How bad is it really?

Fucking terrible, the worst of the entire series. Granted, the plot tries to be a few shades deeper than a mere tale of Bronsonian retribution, but it nevertheless ends up falling flat on its exhausted, overused ass. Nothing about this movie makes any sense whatsoever and much like its younger siblings (omit Death Wish 3), Death Wish 5 is truly a daunting task to sit through. The dismal corpse count and contrived acting are enough to put even the most dedicated fan to sleep. What pained me the most, however, was watching a seventy-three-year-old Bronson hobble through the scenes as a sad mold of his former self. White-haired and approaching death, he is unable to wield anything mightier than a puny, snub-nosed revolver.

Essentially, Bronson is set to marry Manhattan fashion designer, Olivia Regent, when her company is extorted by the mob. Oddly enough, the mob, as in Italian mafia, is headed by an Irishman named Tommy O’Shea. When Olivia agrees to testify against O’Shea she is beaten, mutilated, and later shot in the back. Unable to cooperate with the incompetent district attorney, Bronson once again carries out his own form of swift and predictable vengeance. Utterly fucking boring vengeance, I might add. The most disheartening aspect of the film is that it was Bronson’ last.

Stupid Political Content:

What content? Sure, stupid chiefs had made the transition to the 90s, but Bronson’s return to apolitical vigilantism was a mammoth snoozer.


This is where Death Wish 5 excels. Bronson delivers pre and/or post-mortem one-liners in almost every death sequence. After poisoning one of the mobsters in an Italian bakery, Bronson confronts his dying victim as if to help him and asks, “You got a problem, buddy?” Then he pushes the mobster’s face into a pile of half-eaten cannolis. Somehow, it takes several minutes of choking and slobbering for the man to expire, despite the fact that a good dose of cyanide typically kills somebody almost instantly.

The best pre-mortem one liner occurs when Bronson disarms and manhandles O’Shea at the end of the film. After forcing O’Shea to beg for his life, Bronson drags him over to an open pit of acid. Now before I get to the one-liner, why the fuck was there an open, unguarded pool of acid in a textile warehouse? I mean, not even so much as yellow tape was there to warn the migrant workers of possible danger. No Peligroso! signs. Nothing. Absolutely ludicrous. Anyhow, Bronson says, “It’s time for a bath,” before plunging O’Shea into the acid where he proceeds to writhe and moan for a longer duration than the T-1000 at the end of Terminator 2. I half expected him to grow two heads.

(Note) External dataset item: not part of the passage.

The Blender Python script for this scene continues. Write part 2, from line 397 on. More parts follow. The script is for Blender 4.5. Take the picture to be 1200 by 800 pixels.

The best post-mortem one-liner occurs after Bronson uses a remote-controlled soccer ball to blow up the cross-dressing, dandruff-laden hitman. Just after detonating the ball, Bronson says, “looks like I cleared up that dandruff problem,” or some such nonsense while he watches the hitman’s body smolder and turn to ash.

Novelty Death:

If it’s not the cannoli, it has to be when the mobsters kill the obese foreman of the textile warehouse. The death itself is nothing exciting (they simply hit him with a car), but it’s the way it happens that makes it memorable. The foreman is easily pushing 350 glorious American pounds and when the mobsters hit him head-on with what appears to be a small two-door Chrysler, the impact catapults tubby twenty feet into the air, smashing him through a restaurant window as horrified onlookers flee for their lives. That said, it wasn’t as absurd as the cannoli.

What you learned:

Charles Bronson, bless him, has made some truly awful films.